Gestos como este
Cuando era chica pensaba que no era tarea de un hombre limpiar el baño. Lo escribo y me da vergüenza. Pero es cierto. Creo que en aquella época cuando decía hombre y baño pensaba en mi padre y en fregar el piso y el inodoro por dentro, de rodillas, con brío, con calor, con esa brutalidad tan suya, con responsabilidad, con miedo, con Odex. Pensaba en que no le correspondía porque para eso estaba mi madre. La mujer. Que no trabajaba. Que era ama de casa. Que ser ama de casa y criar hijos no era un trabajo. Qué vergüenza.
La vida a mi alrededor me daba bastante la razón. Los movimientos feministas estaban lejos de donde yo estaba y yo no era lo suficientemente curiosa o no estaba tan incómoda y con mis amigas más o menos creíamos todas lo mismo. Esas máximas tan de barrio, tan de nicho, todas erradas. En los 90, mi adolescencia estaba delimitada: los nenes y eso que hacen los nenes y las nenas y eso que hacen las nenas.
Hoy tengo 37 años, vivo con mi novio y no lo dejo limpiar el baño porque no me gusta cómo lo hace. Porque soy demasiado obsesiva con algunos temas, más que nada cuando esos temas son la limpieza, y siempre pienso que lo debo hacer yo porque lo hago mejor. A mí lo limpio me hace tan feliz. Es una costumbre. Y también un castigo, porque no sé si es real. No sé si lo hago yo porque lo hago mejor o porque en el fondo todavía no consigo o concibo cambiar.
No es fácil desandar un camino de años. Y nosotros dos, en casa, lo intentamos todo el tiempo. Un poco a los ponchazos, como nos sale, con errores, con cansancio, con lluvia, con azúcar, con recuerdos, con algunas discusiones. Yo a veces lo molesto y entre risas le digo que lo entiendo, que es hombre, que nadie quiere perder la corona cuando la tiene. Él otras veces me hace preguntas que no sé cómo responder. Me plantea situaciones que suenan injustas y no tengo qué decirle, cómo convencerlo.
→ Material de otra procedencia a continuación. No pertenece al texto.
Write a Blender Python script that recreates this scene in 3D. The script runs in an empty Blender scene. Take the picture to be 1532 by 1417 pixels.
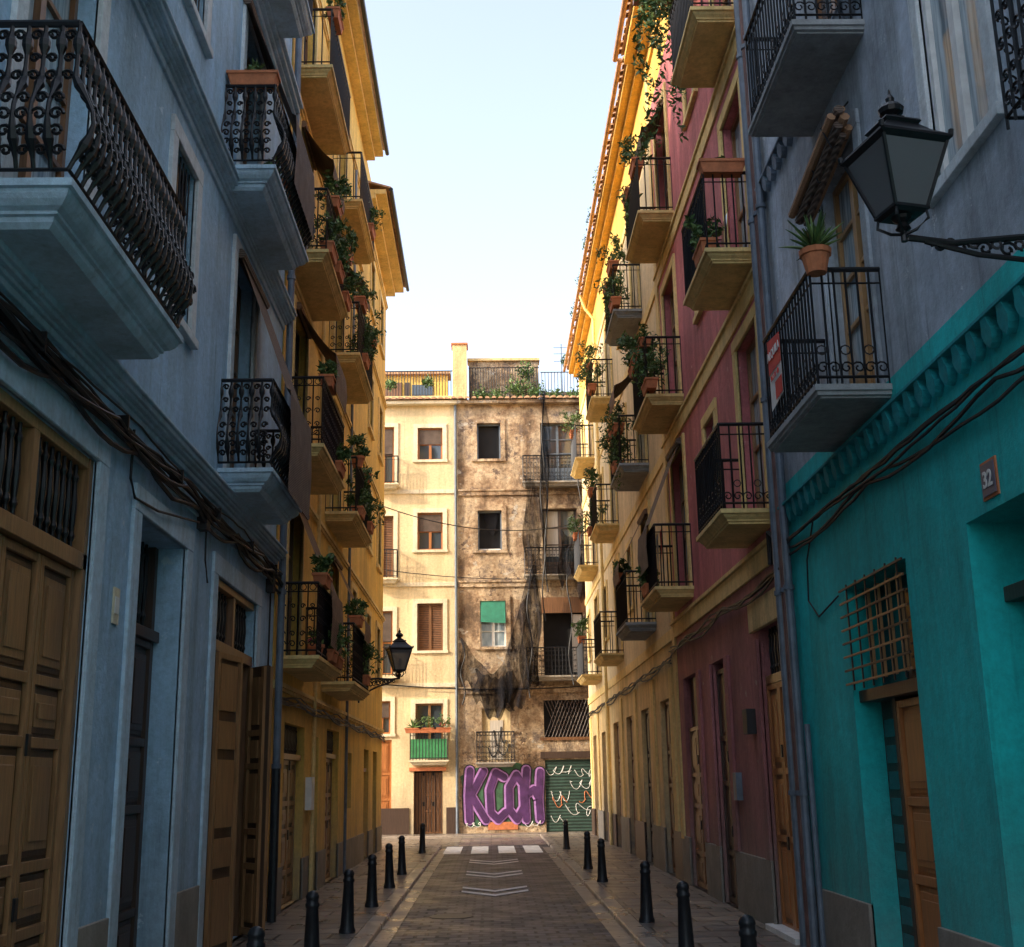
import bpy, math, random
from mathutils import Matrix, Vector
random.seed(7)
R_=random.random
def ru(a,b): return a+(b-a)*R_()
sc=bpy.context.scene
# ------------------------------------------------ camera
cam=bpy.data.objects.new("camera",bpy.data.cameras.new("camera"));sc.collection.objects.link(cam)
th=math.radians(14.3);yaw=.0214;roll=.017
F=Vector((math.sin(yaw)*math.cos(th),math.cos(yaw)*math.cos(th),math.sin(th)))
R0=Vector((math.cos(yaw),-math.sin(yaw),0));U0=R0.cross(F)
U=(U0*math.cos(roll)+R0*math.sin(roll));R=(R0*math.cos(roll)-U0*math.sin(roll))
M=Matrix((R,U,-F)).transposed().to_4x4();M.translation=Vector((0,0,1.7))
cam.matrix_world=M;cam.data.lens=42.3;cam.data.sensor_width=36;cam.data.clip_end=2000
sc.camera=cam
# ------------------------------------------------ materials
MATS={}
def newmat(name):
    m=bpy.data.materials.new(name);m.use_nodes=True
    nt=m.node_tree;b=nt.nodes['Principled BSDF'];MATS[name]=m
    return m,nt,b
def N(nt,t,**k):
    n=nt.nodes.new(t)
    for a,v in k.items(): setattr(n,a,v)
    return n
def noise(nt,scale,detail=5,rough=.6,stretch=None,src=None):
    n=N(nt,'ShaderNodeTexNoise');n.inputs['Scale'].default_value=scale;n.inputs['Detail'].default_value=detail
    n.inputs['Roughness'].default_value=rough
    if src is None:
        g=N(nt,'ShaderNodeNewGeometry');src=g.outputs['Position']
    if stretch:
        mp=N(nt,'ShaderNodeMapping');mp.inputs['Scale'].default_value=stretch
        nt.links.new(src,mp.inputs['Vector']);src=mp.outputs[0]
    nt.links.new(src,n.inputs['Vector']);return n.outputs['Fac']
def ramp(nt,src,stops):
    r=N(nt,'ShaderNodeValToRGB');e=r.color_ramp.elements
    while len(e)<len(stops): e.new(.5)
    for i,(p,c) in enumerate(stops):
        e[i].position=p;e[i].color=(*c,1) if len(c)==3 else c
    nt.links.new(src,r.inputs[0]);return r.outputs[0]
def mix(nt,f,a,b,mode='MIX'):
    m=N(nt,'ShaderNodeMix',data_type='RGBA',blend_type=mode)
    for s,v in ((m.inputs[0],f),(m.inputs[6],a),(m.inputs[7],b)):
        if isinstance(v,(int,float)): s.default_value=v
        elif isinstance(v,tuple): s.default_value=(*v,1)
        else: nt.links.new(v,s)
    return m.outputs[2]
def bump(nt,b,h,st=.3,dist=.02):
    n=N(nt,'ShaderNodeBump');n.inputs['Strength'].default_value=st;n.inputs['Distance'].default_value=dist
    nt.links.new(h,n.inputs['Height']);nt.links.new(n.outputs[0],b.inputs['Normal'])
def sc3(c,f): return tuple(min(1,x*f) for x in c)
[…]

Son raras las dudas sobre las certezas del pasado. Durante mis años en la facultad, si una persona más instruida o más feminista que yo me encaraba y me objetaba algo referido a la igualdad de género, yo decía que para mí todos éramos iguales pero no entendía que con las palabras no alcanzaba. Que a veces es necesario hacer, aunque sea por obligación y aunque en algún punto interfiera con la libertad. ¿La libertad? Qué complicado. Recuerdo que meses atrás con un grupo de colegas debatimos la ley de paridad de género, la que exige que las listas de candidatos a puestos políticos tengan misma cantidad de mujeres que de hombres, y yo entendí muy claro lo que representaba, aunque en el fondo estaba molesta porque debió ser una obligación. Pero lo celebré. Como también celebré un poco, aunque no parecía lógico, lo que ocurrió hace unas semanas en televisión.
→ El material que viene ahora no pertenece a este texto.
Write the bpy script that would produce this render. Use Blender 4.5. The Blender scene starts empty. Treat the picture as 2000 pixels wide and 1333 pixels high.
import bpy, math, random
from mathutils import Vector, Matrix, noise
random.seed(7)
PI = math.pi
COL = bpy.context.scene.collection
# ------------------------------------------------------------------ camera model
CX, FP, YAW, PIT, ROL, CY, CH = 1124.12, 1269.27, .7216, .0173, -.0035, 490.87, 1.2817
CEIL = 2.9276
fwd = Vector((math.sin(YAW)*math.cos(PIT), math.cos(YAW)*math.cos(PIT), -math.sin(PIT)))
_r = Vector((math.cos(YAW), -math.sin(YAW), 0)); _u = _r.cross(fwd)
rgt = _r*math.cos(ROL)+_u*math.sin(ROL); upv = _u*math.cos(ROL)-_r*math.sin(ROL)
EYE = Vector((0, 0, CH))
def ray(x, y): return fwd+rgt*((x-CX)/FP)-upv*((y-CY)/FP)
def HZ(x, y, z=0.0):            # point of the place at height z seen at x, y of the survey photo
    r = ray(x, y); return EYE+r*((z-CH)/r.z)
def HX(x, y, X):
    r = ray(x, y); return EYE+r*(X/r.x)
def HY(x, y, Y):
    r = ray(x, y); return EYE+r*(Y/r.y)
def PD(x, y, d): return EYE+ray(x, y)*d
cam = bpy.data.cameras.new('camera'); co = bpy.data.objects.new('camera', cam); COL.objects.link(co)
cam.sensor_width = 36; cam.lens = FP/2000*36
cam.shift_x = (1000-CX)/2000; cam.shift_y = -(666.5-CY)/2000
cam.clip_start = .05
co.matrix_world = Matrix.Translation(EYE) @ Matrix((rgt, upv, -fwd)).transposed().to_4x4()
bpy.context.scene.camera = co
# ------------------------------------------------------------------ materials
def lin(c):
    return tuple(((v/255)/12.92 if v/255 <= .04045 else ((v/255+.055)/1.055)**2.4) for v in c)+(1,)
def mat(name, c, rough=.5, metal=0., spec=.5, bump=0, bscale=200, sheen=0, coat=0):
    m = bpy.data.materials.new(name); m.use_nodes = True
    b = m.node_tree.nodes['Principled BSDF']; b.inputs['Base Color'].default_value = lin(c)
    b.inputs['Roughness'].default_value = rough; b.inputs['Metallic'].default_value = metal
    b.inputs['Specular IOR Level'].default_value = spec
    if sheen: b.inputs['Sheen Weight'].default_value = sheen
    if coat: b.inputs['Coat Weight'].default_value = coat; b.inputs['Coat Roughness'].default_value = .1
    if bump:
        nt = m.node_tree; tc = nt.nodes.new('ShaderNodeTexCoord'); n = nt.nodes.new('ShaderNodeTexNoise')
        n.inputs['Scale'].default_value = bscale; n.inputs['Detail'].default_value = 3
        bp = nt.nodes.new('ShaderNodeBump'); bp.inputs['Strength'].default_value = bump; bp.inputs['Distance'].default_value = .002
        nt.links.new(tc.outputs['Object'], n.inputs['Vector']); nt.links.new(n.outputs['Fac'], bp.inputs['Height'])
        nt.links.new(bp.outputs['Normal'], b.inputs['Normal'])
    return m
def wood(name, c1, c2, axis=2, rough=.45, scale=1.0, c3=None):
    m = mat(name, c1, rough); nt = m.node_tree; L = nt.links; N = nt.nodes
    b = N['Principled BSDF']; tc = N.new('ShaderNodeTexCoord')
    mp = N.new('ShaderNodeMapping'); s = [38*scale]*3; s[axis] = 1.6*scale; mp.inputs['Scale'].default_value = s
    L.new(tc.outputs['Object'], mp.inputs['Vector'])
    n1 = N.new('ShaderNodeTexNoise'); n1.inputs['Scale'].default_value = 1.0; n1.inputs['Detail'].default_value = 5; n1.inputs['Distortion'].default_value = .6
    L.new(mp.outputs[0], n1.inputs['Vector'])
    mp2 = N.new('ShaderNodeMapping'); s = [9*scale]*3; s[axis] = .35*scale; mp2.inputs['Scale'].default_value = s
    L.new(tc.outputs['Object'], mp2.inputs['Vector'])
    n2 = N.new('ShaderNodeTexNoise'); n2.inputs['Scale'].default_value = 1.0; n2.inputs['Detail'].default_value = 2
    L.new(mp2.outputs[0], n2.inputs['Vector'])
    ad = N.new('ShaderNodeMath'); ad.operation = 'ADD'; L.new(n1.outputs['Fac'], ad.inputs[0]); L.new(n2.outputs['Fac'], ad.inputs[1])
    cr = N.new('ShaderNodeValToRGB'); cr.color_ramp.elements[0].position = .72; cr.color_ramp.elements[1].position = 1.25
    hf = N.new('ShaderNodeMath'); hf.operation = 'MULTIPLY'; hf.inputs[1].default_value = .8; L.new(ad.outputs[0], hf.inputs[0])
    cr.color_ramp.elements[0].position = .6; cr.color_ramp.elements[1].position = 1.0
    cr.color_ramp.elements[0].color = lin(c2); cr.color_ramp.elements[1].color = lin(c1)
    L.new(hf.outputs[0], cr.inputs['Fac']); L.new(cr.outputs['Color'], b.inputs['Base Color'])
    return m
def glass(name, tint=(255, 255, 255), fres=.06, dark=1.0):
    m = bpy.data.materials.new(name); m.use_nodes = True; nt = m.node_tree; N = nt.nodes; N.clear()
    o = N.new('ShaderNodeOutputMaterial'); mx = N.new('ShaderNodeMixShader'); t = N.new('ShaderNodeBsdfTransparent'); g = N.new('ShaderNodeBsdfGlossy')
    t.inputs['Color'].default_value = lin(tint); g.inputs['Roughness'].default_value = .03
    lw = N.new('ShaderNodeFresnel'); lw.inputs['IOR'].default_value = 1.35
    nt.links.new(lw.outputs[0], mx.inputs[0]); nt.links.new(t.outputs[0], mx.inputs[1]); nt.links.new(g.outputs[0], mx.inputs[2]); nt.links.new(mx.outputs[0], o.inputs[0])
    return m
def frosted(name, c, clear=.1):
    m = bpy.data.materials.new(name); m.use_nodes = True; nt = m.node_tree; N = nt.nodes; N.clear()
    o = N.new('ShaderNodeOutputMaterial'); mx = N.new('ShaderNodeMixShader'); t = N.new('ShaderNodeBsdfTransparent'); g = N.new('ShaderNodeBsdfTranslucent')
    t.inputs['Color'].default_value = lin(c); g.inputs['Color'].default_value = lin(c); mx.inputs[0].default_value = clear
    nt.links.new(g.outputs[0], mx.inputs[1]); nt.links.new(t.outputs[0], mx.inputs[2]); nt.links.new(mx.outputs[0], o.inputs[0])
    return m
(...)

En uno de los programas más vistos del año pasado, un reality de cocina, estaban a punto de nombrar a los cinco finalistas y el jurado, integrado por tres hombres (los que sabían, los que evaluaban), decidió no sacar a nadie de la competencia y que fueran seis los que pelearan por el título. Era un hombre, el único hombre entre los participantes que esperaban el veredicto (los que no sabían, los que eran evaluados), el que estaba a punto de ser eliminado y sin embargo, aunque no era el plan, lo dejaron seguir.
Al principio me resultó irrisorio porque me parecía justo que se fuera, porque no cocinaba a la altura del resto, las mujeres, pero luego reflexioné un poco y lo sentí correcto. Un gesto. Una manera de evitar una foto: ellos los que les enseñan a ellas.
Fue apenas una idea, no tengo razones para pensar así. Quizá solo mis ganas de creer que estamos todos dispuestos a lo mismo. Que es mentira aquello de que la gente nunca cambia. Que si no soy yo quien limpia el baño, va a estar todo bien, igual de bien.